__Data provided__.
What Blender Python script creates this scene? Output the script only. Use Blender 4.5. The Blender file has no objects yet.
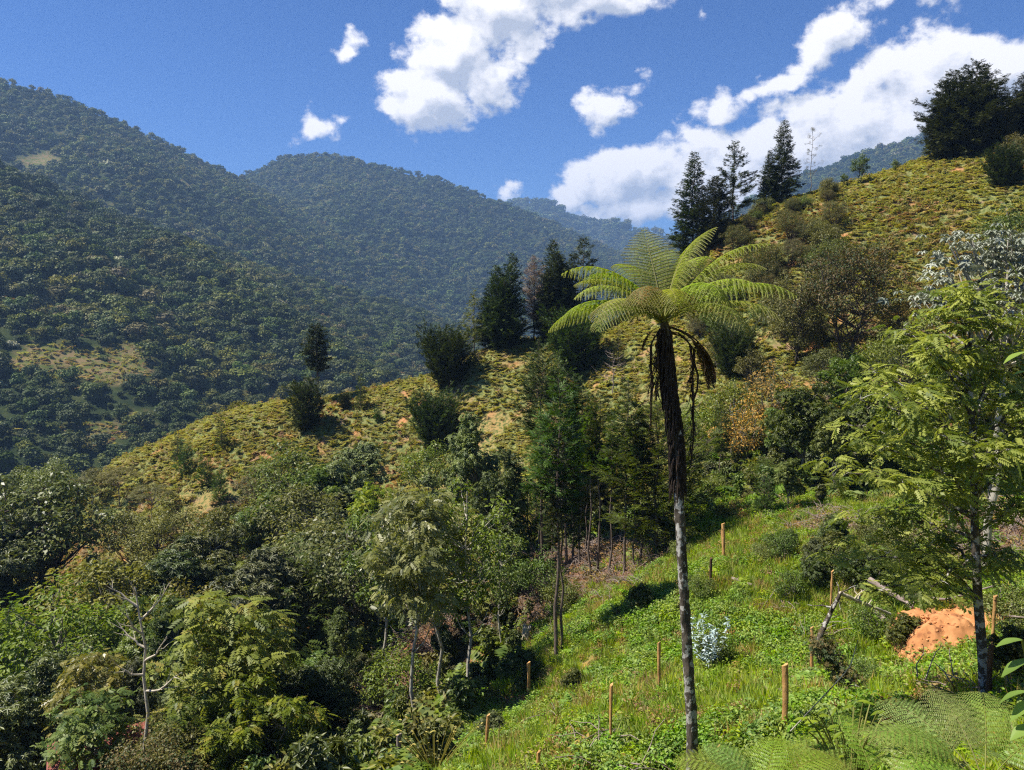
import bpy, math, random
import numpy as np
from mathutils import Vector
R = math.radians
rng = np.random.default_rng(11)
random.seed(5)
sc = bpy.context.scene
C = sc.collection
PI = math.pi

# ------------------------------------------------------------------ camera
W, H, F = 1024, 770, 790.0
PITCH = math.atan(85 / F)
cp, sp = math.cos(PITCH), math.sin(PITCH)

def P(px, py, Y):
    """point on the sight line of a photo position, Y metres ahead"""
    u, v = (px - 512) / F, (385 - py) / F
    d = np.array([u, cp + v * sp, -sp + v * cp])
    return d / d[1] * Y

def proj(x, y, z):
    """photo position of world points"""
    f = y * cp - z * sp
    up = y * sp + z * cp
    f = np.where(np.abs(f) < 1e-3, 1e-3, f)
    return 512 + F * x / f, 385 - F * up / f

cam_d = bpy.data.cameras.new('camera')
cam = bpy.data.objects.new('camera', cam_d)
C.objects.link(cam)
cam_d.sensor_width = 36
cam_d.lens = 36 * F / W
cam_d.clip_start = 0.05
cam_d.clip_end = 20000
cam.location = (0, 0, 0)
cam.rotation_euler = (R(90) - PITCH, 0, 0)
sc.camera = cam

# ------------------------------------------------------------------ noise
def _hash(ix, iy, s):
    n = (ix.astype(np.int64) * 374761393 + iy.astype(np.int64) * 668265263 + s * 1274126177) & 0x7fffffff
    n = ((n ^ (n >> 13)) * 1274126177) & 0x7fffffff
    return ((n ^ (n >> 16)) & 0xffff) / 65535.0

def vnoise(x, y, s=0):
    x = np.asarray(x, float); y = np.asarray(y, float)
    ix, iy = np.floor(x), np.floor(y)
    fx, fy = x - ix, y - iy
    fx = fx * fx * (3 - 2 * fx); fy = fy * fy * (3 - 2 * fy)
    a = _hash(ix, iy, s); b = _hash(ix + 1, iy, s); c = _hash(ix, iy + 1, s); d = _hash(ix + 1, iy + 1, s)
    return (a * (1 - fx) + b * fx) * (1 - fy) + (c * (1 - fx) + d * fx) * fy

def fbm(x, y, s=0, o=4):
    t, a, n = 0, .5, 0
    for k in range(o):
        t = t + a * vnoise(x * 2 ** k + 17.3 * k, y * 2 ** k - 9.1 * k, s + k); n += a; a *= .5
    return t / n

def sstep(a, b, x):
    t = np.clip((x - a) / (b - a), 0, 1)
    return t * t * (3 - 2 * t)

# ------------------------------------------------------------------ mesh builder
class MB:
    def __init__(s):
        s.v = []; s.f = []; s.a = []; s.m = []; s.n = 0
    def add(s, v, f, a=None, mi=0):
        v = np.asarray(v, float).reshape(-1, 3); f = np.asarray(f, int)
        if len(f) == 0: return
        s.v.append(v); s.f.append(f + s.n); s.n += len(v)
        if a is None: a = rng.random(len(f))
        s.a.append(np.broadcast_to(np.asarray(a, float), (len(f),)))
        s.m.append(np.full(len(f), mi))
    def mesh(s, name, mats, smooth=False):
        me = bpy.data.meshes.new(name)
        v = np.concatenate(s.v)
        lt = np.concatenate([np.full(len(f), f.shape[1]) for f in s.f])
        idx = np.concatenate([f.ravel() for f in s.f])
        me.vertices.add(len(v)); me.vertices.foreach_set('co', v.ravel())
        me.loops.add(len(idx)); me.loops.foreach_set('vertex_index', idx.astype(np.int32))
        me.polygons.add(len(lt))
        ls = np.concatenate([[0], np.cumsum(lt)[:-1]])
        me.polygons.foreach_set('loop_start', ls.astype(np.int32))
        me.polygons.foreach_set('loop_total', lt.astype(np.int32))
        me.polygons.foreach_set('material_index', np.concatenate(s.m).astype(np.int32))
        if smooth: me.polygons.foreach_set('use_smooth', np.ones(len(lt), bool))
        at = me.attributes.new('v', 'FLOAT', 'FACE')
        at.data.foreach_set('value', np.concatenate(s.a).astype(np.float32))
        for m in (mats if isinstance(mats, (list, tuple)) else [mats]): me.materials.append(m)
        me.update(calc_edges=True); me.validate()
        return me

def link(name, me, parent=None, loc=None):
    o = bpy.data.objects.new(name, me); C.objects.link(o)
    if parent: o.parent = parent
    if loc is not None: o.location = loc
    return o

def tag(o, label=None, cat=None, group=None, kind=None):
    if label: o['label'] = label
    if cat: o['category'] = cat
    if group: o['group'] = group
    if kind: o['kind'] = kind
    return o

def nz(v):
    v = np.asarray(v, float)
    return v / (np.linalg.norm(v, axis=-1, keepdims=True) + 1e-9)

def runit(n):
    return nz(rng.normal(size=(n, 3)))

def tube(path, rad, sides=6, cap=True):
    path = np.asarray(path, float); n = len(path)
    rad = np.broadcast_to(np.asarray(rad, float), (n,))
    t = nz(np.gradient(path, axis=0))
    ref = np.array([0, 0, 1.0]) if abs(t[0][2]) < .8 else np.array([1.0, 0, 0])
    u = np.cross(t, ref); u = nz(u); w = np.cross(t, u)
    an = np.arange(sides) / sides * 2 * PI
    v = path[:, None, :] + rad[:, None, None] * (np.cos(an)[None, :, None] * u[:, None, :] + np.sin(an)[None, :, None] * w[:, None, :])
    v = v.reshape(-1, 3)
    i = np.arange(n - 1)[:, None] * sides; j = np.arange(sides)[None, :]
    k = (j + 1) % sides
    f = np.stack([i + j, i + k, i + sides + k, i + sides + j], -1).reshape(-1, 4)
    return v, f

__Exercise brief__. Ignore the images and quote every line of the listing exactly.

__Expected answer__.
What Blender Python script creates this scene? Output the script only. Use Blender 4.5. The Blender file has no objects yet.
import bpy, math, random
import numpy as np
from mathutils import Vector
R = math.radians
rng = np.random.default_rng(11)
random.seed(5)
sc = bpy.context.scene
C = sc.collection
PI = math.pi

# ------------------------------------------------------------------ camera
W, H, F = 1024, 770, 790.0
PITCH = math.atan(85 / F)
cp, sp = math.cos(PITCH), math.sin(PITCH)

def P(px, py, Y):
    """point on the sight line of a photo position, Y metres ahead"""
    u, v = (px - 512) / F, (385 - py) / F
    d = np.array([u, cp + v * sp, -sp + v * cp])
    return d / d[1] * Y

def proj(x, y, z):
    """photo position of world points"""
    f = y * cp - z * sp
    up = y * sp + z * cp
    f = np.where(np.abs(f) < 1e-3, 1e-3, f)
    return 512 + F * x / f, 385 - F * up / f

cam_d = bpy.data.cameras.new('camera')
cam = bpy.data.objects.new('camera', cam_d)
C.objects.link(cam)
cam_d.sensor_width = 36
cam_d.lens = 36 * F / W
cam_d.clip_start = 0.05
cam_d.clip_end = 20000
cam.location = (0, 0, 0)
cam.rotation_euler = (R(90) - PITCH, 0, 0)
sc.camera = cam

# ------------------------------------------------------------------ noise
def _hash(ix, iy, s):
    n = (ix.astype(np.int64) * 374761393 + iy.astype(np.int64) * 668265263 + s * 1274126177) & 0x7fffffff
    n = ((n ^ (n >> 13)) * 1274126177) & 0x7fffffff
    return ((n ^ (n >> 16)) & 0xffff) / 65535.0

def vnoise(x, y, s=0):
    x = np.asarray(x, float); y = np.asarray(y, float)
    ix, iy = np.floor(x), np.floor(y)
    fx, fy = x - ix, y - iy
    fx = fx * fx * (3 - 2 * fx); fy = fy * fy * (3 - 2 * fy)
    a = _hash(ix, iy, s); b = _hash(ix + 1, iy, s); c = _hash(ix, iy + 1, s); d = _hash(ix + 1, iy + 1, s)
    return (a * (1 - fx) + b * fx) * (1 - fy) + (c * (1 - fx) + d * fx) * fy

def fbm(x, y, s=0, o=4):
    t, a, n = 0, .5, 0
    for k in range(o):
        t = t + a * vnoise(x * 2 ** k + 17.3 * k, y * 2 ** k - 9.1 * k, s + k); n += a; a *= .5
    return t / n

def sstep(a, b, x):
    t = np.clip((x - a) / (b - a), 0, 1)
    return t * t * (3 - 2 * t)

# ------------------------------------------------------------------ mesh builder
class MB:
    def __init__(s):
        s.v = []; s.f = []; s.a = []; s.m = []; s.n = 0
    def add(s, v, f, a=None, mi=0):
        v = np.asarray(v, float).reshape(-1, 3); f = np.asarray(f, int)
        if len(f) == 0: return
        s.v.append(v); s.f.append(f + s.n); s.n += len(v)
        if a is None: a = rng.random(len(f))
        s.a.append(np.broadcast_to(np.asarray(a, float), (len(f),)))
        s.m.append(np.full(len(f), mi))
    def mesh(s, name, mats, smooth=False):
        me = bpy.data.meshes.new(name)
        v = np.concatenate(s.v)
        lt = np.concatenate([np.full(len(f), f.shape[1]) for f in s.f])
        idx = np.concatenate([f.ravel() for f in s.f])
        me.vertices.add(len(v)); me.vertices.foreach_set('co', v.ravel())
        me.loops.add(len(idx)); me.loops.foreach_set('vertex_index', idx.astype(np.int32))
        me.polygons.add(len(lt))
        ls = np.concatenate([[0], np.cumsum(lt)[:-1]])
        me.polygons.foreach_set('loop_start', ls.astype(np.int32))
        me.polygons.foreach_set('loop_total', lt.astype(np.int32))
        me.polygons.foreach_set('material_index', np.concatenate(s.m).astype(np.int32))
        if smooth: me.polygons.foreach_set('use_smooth', np.ones(len(lt), bool))
        at = me.attributes.new('v', 'FLOAT', 'FACE')
        at.data.foreach_set('value', np.concatenate(s.a).astype(np.float32))
        for m in (mats if isinstance(mats, (list, tuple)) else [mats]): me.materials.append(m)
        me.update(calc_edges=True); me.validate()
        return me

def link(name, me, parent=None, loc=None):
    o = bpy.data.objects.new(name, me); C.objects.link(o)
    if parent: o.parent = parent
    if loc is not None: o.location = loc
    return o

def tag(o, label=None, cat=None, group=None, kind=None):
    if label: o['label'] = label
    if cat: o['category'] = cat
    if group: o['group'] = group
    if kind: o['kind'] = kind
    return o

def nz(v):
    v = np.asarray(v, float)
    return v / (np.linalg.norm(v, axis=-1, keepdims=True) + 1e-9)

def runit(n):
    return nz(rng.normal(size=(n, 3)))

def tube(path, rad, sides=6, cap=True):
    path = np.asarray(path, float); n = len(path)
    rad = np.broadcast_to(np.asarray(rad, float), (n,))
    t = nz(np.gradient(path, axis=0))
    ref = np.array([0, 0, 1.0]) if abs(t[0][2]) < .8 else np.array([1.0, 0, 0])
    u = np.cross(t, ref); u = nz(u); w = np.cross(t, u)
    an = np.arange(sides) / sides * 2 * PI
    v = path[:, None, :] + rad[:, None, None] * (np.cos(an)[None, :, None] * u[:, None, :] + np.sin(an)[None, :, None] * w[:, None, :])
    v = v.reshape(-1, 3)
    i = np.arange(n - 1)[:, None] * sides; j = np.arange(sides)[None, :]
    k = (j + 1) % sides
    f = np.stack([i + j, i + k, i + sides + k, i + sides + j], -1).reshape(-1, 4)
    return v, f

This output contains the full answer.